■ **Stated exercise**
Can you write out the whole listing exactly?

■ **Data excerpt**
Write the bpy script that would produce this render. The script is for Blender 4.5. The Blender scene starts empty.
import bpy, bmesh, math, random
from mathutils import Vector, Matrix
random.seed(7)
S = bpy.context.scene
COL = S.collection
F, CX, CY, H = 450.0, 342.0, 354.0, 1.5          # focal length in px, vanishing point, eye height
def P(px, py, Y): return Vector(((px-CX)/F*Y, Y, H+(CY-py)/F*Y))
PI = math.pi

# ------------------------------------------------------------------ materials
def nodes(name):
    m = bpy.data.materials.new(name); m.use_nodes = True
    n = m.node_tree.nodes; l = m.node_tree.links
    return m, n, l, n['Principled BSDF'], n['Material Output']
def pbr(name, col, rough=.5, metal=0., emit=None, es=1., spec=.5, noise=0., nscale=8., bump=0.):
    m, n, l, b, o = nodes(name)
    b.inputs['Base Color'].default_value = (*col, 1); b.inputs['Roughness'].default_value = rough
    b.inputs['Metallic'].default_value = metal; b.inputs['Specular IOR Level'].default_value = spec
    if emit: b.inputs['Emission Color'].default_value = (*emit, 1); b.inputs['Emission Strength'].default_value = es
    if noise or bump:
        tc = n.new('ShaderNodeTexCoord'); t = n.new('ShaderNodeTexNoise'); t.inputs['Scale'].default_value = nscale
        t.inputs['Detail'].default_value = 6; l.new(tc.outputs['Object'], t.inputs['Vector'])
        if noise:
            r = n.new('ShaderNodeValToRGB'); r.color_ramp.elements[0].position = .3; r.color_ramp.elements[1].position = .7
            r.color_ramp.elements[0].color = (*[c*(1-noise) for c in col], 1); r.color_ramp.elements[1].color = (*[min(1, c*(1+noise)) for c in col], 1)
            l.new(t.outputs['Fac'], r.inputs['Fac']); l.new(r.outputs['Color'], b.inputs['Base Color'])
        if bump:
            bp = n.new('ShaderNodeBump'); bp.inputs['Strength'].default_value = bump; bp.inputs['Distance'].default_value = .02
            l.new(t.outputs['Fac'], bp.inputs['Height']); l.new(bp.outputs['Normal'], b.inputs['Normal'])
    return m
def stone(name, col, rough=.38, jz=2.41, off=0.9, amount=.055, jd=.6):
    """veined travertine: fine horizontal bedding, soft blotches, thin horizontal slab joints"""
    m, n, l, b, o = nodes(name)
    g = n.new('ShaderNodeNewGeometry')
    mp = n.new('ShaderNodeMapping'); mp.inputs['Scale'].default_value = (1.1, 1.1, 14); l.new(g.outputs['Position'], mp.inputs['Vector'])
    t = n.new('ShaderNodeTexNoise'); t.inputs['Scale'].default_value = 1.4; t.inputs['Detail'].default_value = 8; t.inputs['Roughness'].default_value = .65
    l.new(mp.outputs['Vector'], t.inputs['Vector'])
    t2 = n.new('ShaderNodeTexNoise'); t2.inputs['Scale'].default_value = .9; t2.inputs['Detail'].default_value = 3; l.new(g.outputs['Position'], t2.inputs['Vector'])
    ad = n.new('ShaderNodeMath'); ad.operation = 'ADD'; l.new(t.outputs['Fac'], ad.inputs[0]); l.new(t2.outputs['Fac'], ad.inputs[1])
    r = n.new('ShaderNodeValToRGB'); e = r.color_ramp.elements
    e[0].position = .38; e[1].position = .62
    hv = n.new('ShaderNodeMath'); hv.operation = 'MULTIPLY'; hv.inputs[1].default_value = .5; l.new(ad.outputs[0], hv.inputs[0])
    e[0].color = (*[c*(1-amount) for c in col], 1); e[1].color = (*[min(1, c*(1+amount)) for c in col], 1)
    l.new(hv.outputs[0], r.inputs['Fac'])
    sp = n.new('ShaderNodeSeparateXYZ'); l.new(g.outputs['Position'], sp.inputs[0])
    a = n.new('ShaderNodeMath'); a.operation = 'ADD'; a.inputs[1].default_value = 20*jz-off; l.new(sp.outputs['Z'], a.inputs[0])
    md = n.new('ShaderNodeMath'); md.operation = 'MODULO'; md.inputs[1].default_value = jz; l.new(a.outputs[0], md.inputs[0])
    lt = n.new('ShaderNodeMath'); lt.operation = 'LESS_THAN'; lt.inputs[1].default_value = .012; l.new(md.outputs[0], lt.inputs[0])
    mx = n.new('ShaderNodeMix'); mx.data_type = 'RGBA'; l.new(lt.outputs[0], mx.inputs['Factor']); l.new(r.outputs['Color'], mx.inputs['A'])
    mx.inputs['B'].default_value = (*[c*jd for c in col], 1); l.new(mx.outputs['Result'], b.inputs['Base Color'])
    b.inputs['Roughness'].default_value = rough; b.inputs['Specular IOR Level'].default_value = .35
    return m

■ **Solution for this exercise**
Write the bpy script that would produce this render. The script is for Blender 4.5. The Blender scene starts empty.
import bpy, bmesh, math, random
from mathutils import Vector, Matrix
random.seed(7)
S = bpy.context.scene
COL = S.collection
F, CX, CY, H = 450.0, 342.0, 354.0, 1.5          # focal length in px, vanishing point, eye height
def P(px, py, Y): return Vector(((px-CX)/F*Y, Y, H+(CY-py)/F*Y))
PI = math.pi

# ------------------------------------------------------------------ materials
def nodes(name):
    m = bpy.data.materials.new(name); m.use_nodes = True
    n = m.node_tree.nodes; l = m.node_tree.links
    return m, n, l, n['Principled BSDF'], n['Material Output']
def pbr(name, col, rough=.5, metal=0., emit=None, es=1., spec=.5, noise=0., nscale=8., bump=0.):
    m, n, l, b, o = nodes(name)
    b.inputs['Base Color'].default_value = (*col, 1); b.inputs['Roughness'].default_value = rough
    b.inputs['Metallic'].default_value = metal; b.inputs['Specular IOR Level'].default_value = spec
    if emit: b.inputs['Emission Color'].default_value = (*emit, 1); b.inputs['Emission Strength'].default_value = es
    if noise or bump:
        tc = n.new('ShaderNodeTexCoord'); t = n.new('ShaderNodeTexNoise'); t.inputs['Scale'].default_value = nscale
        t.inputs['Detail'].default_value = 6; l.new(tc.outputs['Object'], t.inputs['Vector'])
        if noise:
            r = n.new('ShaderNodeValToRGB'); r.color_ramp.elements[0].position = .3; r.color_ramp.elements[1].position = .7
            r.color_ramp.elements[0].color = (*[c*(1-noise) for c in col], 1); r.color_ramp.elements[1].color = (*[min(1, c*(1+noise)) for c in col], 1)
            l.new(t.outputs['Fac'], r.inputs['Fac']); l.new(r.outputs['Color'], b.inputs['Base Color'])
        if bump:
            bp = n.new('ShaderNodeBump'); bp.inputs['Strength'].default_value = bump; bp.inputs['Distance'].default_value = .02
            l.new(t.outputs['Fac'], bp.inputs['Height']); l.new(bp.outputs['Normal'], b.inputs['Normal'])
    return m
def stone(name, col, rough=.38, jz=2.41, off=0.9, amount=.055, jd=.6):
    """veined travertine: fine horizontal bedding, soft blotches, thin horizontal slab joints"""
    m, n, l, b, o = nodes(name)
    g = n.new('ShaderNodeNewGeometry')
    mp = n.new('ShaderNodeMapping'); mp.inputs['Scale'].default_value = (1.1, 1.1, 14); l.new(g.outputs['Position'], mp.inputs['Vector'])
    t = n.new('ShaderNodeTexNoise'); t.inputs['Scale'].default_value = 1.4; t.inputs['Detail'].default_value = 8; t.inputs['Roughness'].default_value = .65
    l.new(mp.outputs['Vector'], t.inputs['Vector'])
    t2 = n.new('ShaderNodeTexNoise'); t2.inputs['Scale'].default_value = .9; t2.inputs['Detail'].default_value = 3; l.new(g.outputs['Position'], t2.inputs['Vector'])
    ad = n.new('ShaderNodeMath'); ad.operation = 'ADD'; l.new(t.outputs['Fac'], ad.inputs[0]); l.new(t2.outputs['Fac'], ad.inputs[1])
    r = n.new('ShaderNodeValToRGB'); e = r.color_ramp.elements
    e[0].position = .38; e[1].position = .62
    hv = n.new('ShaderNodeMath'); hv.operation = 'MULTIPLY'; hv.inputs[1].default_value = .5; l.new(ad.outputs[0], hv.inputs[0])
    e[0].color = (*[c*(1-amount) for c in col], 1); e[1].color = (*[min(1, c*(1+amount)) for c in col], 1)
    l.new(hv.outputs[0], r.inputs['Fac'])
    sp = n.new('ShaderNodeSeparateXYZ'); l.new(g.outputs['Position'], sp.inputs[0])
    a = n.new('ShaderNodeMath'); a.operation = 'ADD'; a.inputs[1].default_value = 20*jz-off; l.new(sp.outputs['Z'], a.inputs[0])
    md = n.new('ShaderNodeMath'); md.operation = 'MODULO'; md.inputs[1].default_value = jz; l.new(a.outputs[0], md.inputs[0])
    lt = n.new('ShaderNodeMath'); lt.operation = 'LESS_THAN'; lt.inputs[1].default_value = .012; l.new(md.outputs[0], lt.inputs[0])
    mx = n.new('ShaderNodeMix'); mx.data_type = 'RGBA'; l.new(lt.outputs[0], mx.inputs['Factor']); l.new(r.outputs['Color'], mx.inputs['A'])
    mx.inputs['B'].default_value = (*[c*jd for c in col], 1); l.new(mx.outputs['Result'], b.inputs['Base Color'])
    b.inputs['Roughness'].default_value = rough; b.inputs['Specular IOR Level'].default_value = .35
    return m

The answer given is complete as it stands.